Show each line that has the string "this" in it.

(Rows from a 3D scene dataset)
[BEGIN]
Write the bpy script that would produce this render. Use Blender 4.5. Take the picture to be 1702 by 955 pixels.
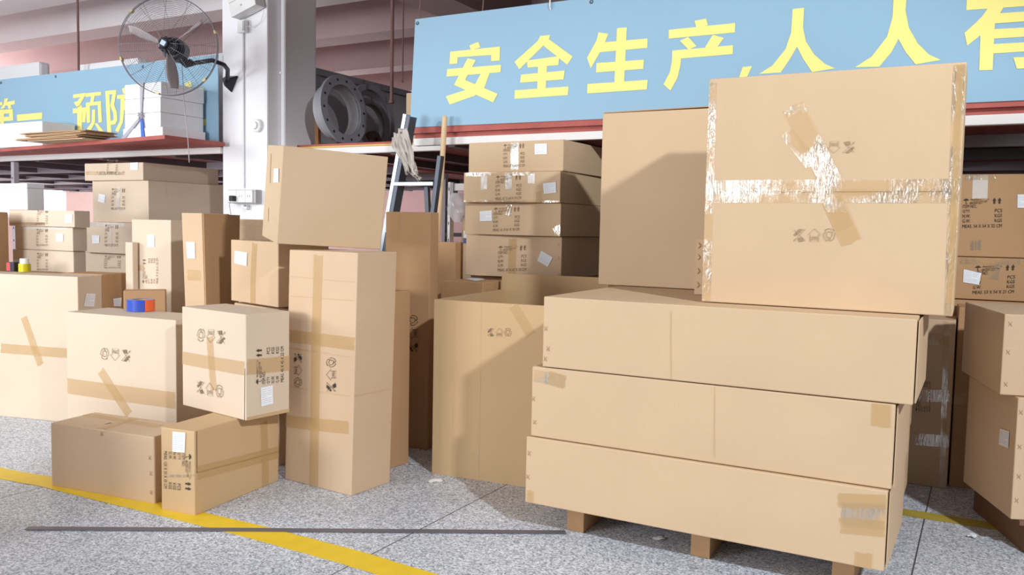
import bpy, bmesh, math, random
from mathutils import Vector, Matrix
random.seed(7)
for o in list(bpy.data.objects): bpy.data.objects.remove(o)
SC = bpy.context.scene
COL = SC.collection
# ------------------------------------------------------------------ camera
cam = bpy.data.cameras.new('camera'); cam.sensor_width = 36.0; cam.lens = 1404.3/1702*36
cam.clip_end = 200
camo = bpy.data.objects.new('camera', cam); COL.objects.link(camo)
camo.matrix_world = Matrix.Translation((0, 0, 1.25)) @ Matrix.Rotation(math.pi/2 - .07097, 4, 'X') @ Matrix.Rotation(.01975, 4, 'Z')
SC.camera = camo
# ------------------------------------------------------------------ light
SC.view_settings.view_transform = 'Standard'; SC.view_settings.look = 'None'
SC.view_settings.gamma = 1; SC.view_settings.use_curve_mapping = False
SC.view_settings.exposure = 0.07
w = bpy.data.worlds.new('world'); SC.world = w; w.use_nodes = True
bg = w.node_tree.nodes['Background']; bg.inputs[0].default_value = (1.0, .965, .93, 1); bg.inputs[1].default_value = .27
def area(name, loc, target, sx, sy, power, col):
    l = bpy.data.lights.new(name, 'AREA'); l.shape = 'RECTANGLE'; l.size = sx; l.size_y = sy; l.energy = power; l.color = col
    o = bpy.data.objects.new(name, l); COL.objects.link(o); o.location = loc
    o.rotation_euler = (Vector(target) - Vector(loc)).to_track_quat('-Z', 'Y').to_euler(); return o
area('daylight_window', (-4.6, .9, 1.6), (-2.2, 6.2, 1.2), 1.8, .9, 165, (.95, .97, 1.0))
area('side_fill', (-6.5, 3.9, 2.3), (-2.6, 7.0, 1.8), 1.6, 1.2, 130, (.96, .98, 1.0))  # unseen fill light added to brighten the pillar, foam and back left cartons
area('entrance_daylight', (-4.2, -3.2, 2.1), (.8, 3.3, 1.4), 1.5, 1.7, 48, (.97, .98, 1.0))
area('back_fill', (-9.5, 12.0, 2.4), (-3.0, 8.0, 2.0), 4.0, 2.5, 260, (1, 1, 1))  # fill light added to brighten the rear left of the hall
area('low_back_fill', (-3.79, 17.4, 1.4), (-8.4, 10.2, 1.5), 3.0, 1.6, 380, (1, 1, 1))  # hidden fill added to light the deck underside and left wall
l = bpy.data.lights.new('hall_lamp', 'SPOT'); l.energy = 1260; l.shadow_soft_size = .13; l.color = (.93, .97, 1.0); l.spot_size = math.radians(46); l.spot_blend = .55
o = bpy.data.objects.new('hall_lamp', l); COL.objects.link(o); o.location = (2.61, -1.65, 4.12)
o.rotation_euler = (Vector((.9, 3.6, 1.0)) - o.location).to_track_quat('-Z', 'Y').to_euler()

# ------------------------------------------------------------------ materials
def new_mat(name):
    m = bpy.data.materials.new(name); m.use_nodes = True
    nt = m.node_tree; b = nt.nodes['Principled BSDF']
    return m, nt, b
def srgb(r, g, b):
    f = lambda c: ((c/255+.055)/1.055)**2.4 if c/255 > .04045 else c/255/12.92
    return (f(r), f(g), f(b), 1)
def plain(name, col, rough=.6, metal=0, noise=0.0, nscale=20, bump=0.0, spec=.5):
    m, nt, b = new_mat(name)
    b.inputs['Base Color'].default_value = col; b.inputs['Roughness'].default_value = rough; b.inputs['Metallic'].default_value = metal
    b.inputs['Specular IOR Level'].default_value = spec
    if noise or bump:
        tc = nt.nodes.new('ShaderNodeTexCoord'); n = nt.nodes.new('ShaderNodeTexNoise'); n.inputs['Scale'].default_value = nscale; n.inputs['Detail'].default_value = 5
        nt.links.new(tc.outputs['Object'], n.inputs['Vector'])
        if noise:
            mx = nt.nodes.new('ShaderNodeMix'); mx.data_type = 'RGBA'
            mx.inputs[6].default_value = tuple(c*(1-noise) for c in col[:3])+(1,); mx.inputs[7].default_value = tuple(min(1, c*(1+noise)) for c in col[:3])+(1,)
            nt.links.new(n.outputs['Fac'], mx.inputs[0]); nt.links.new(mx.outputs[2], b.inputs['Base Color'])
        if bump:
            bp = nt.nodes.new('ShaderNodeBump'); bp.inputs['Strength'].default_value = bump; bp.inputs['Distance'].default_value = .01
            nt.links.new(n.outputs['Fac'], bp.inputs['Height']); nt.links.new(bp.outputs['Normal'], b.inputs['Normal'])
    return m
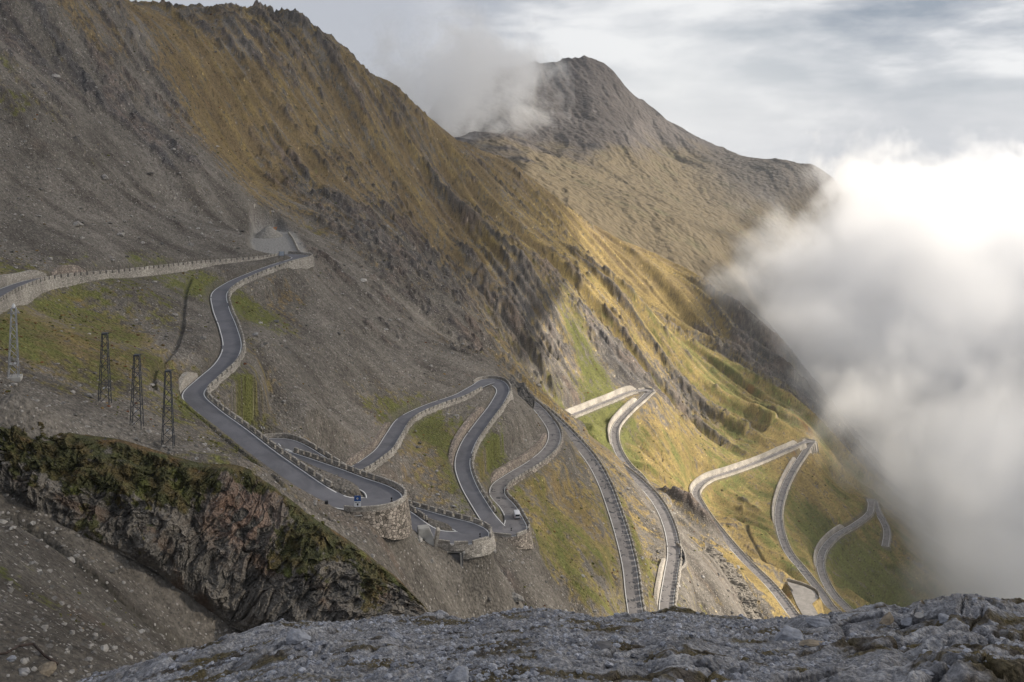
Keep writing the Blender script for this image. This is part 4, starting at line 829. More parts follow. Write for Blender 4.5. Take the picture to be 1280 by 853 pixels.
# ---- lattice masts
def mast(c, r, H, w0, w1, label, group, crossarm=False, mat=M_steel, rz=.2, skew=0):
    p = spot(c, r); root = empty('lattice_mast', p, rz); tag(root, label, 'lattice mast', group)
    z0 = -.4 if not crossarm else .5
    def corner(k, z):
        w = w0 + (w1 - w0) * max(z, 0) / H; a = (k + .5) * math.pi / 2; return (math.cos(a) * w * .707, math.sin(a) * w * .707, z)
    for k in range(4):
        bm = bmesh.new(); add_bar(bm, corner(k, z0), corner(k, H), .085, 4); obj('mast_leg', bm, mat, root)
    bm = bmesh.new(); n = 8
    for k in range(4):
        for j in range(n):
            za = H * (j / n) ** .92; zb_ = H * ((j + 1) / n) ** .92
            a, b_ = (corner(k, za), corner((k + 1) % 4, zb_)) if (j + k) % 2 == 0 or not crossarm else (corner((k + 1) % 4, za), corner(k, zb_))
            add_bar(bm, a, b_, .055, 4)
            if j and j % 2 == 0: add_bar(bm, corner(k, za), corner((k + 1) % 4, za), .045, 4)
        add_bar(bm, corner(k, H), corner((k + 1) % 4, H), .07, 4)
    obj('bracing', bm, mat, root)
    if crossarm:
        bm = bmesh.new()
        for s in (-1, 1):
            add_bar(bm, (s * .25, -.3, H - .5), (s * 1.0, 0, H - 1.0), .05, 4); add_bar(bm, (s * .25, 0, H + .1), (s * 1.0, 0, H - 1.0), .05, 4)
        add_bar(bm, (-1.1, 0, H - 1.0), (1.1, 0, H - 1.0), .07, 4); add_bar(bm, (0, -1.0, H - 1.0), (0, 1.0, H - 1.0), .07, 4)
        obj('cross_arm', bm, mat, root)
        bm = bmesh.new(); add_bar(bm, (0, 0, H), (0, 0, H + .8), .22, 10, .15); add_bar(bm, (0, 0, H + .25), (0, 0, H + .4), .34, 10); obj('insulator', bm, M_white, root)
        bm = bmesh.new(); add_box(bm, 0, 0, .1, w0 + 1.0, w0 + 1.0, .9, bevel=.06); obj('concrete_footing', bm, M_conc, root)
    else:
        bm = bmesh.new(); add_bar(bm, (-.15, .3, H), (1.25, .2, H + .15), .045, 4); add_bar(bm, (-.2, -.3, H), (.9, -.3, H + .05), .045, 4); add_box(bm, 0, 0, H, w1 + .12, w1 + .12, .3)
        obj('top_frame', bm, mat, root)
    bm = bmesh.new(); w = w0 * .8
    for s in ((-.35, .35) if crossarm else (0.05,)): add_box(bm, s, -w * .5, H * .23, .42, .05, .36, Matrix.Rotation(.15, 4, 'Y'))
    obj('warning_plate', bm, M_white, root)
    return root
mast(17, 474, 13.4, 1.7, .75, 'silvery lattice mast with cross-arms on a concrete footing near the left edge', 'lattice masts on the slope', True, M_galv, .35)
mast(131, 504, 14.0, 2.1, .95, 'dark flat-topped lattice mast, the upper left one of the three bare ones', 'lattice masts on the slope')
mast(171, 533, 13.8, 2.1, .95, 'dark flat-topped lattice mast standing between the other two bare ones', 'lattice masts on the slope', rz=.16)
mast(210, 558, 14.2, 2.1, .95, 'dark flat-topped lattice mast nearest the S-bend road, rightmost of the three bare ones', 'lattice masts on the slope', rz=.22)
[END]
[Correct answer]:
Write the bpy script that would produce this render. Use Blender 4.5. Take the picture to be 1702 by 955 pixels.
Keep writing the Blender script for this image. This is part 4, starting at line 829. More parts follow. Write for Blender 4.5. Take the picture to be 1280 by 853 pixels.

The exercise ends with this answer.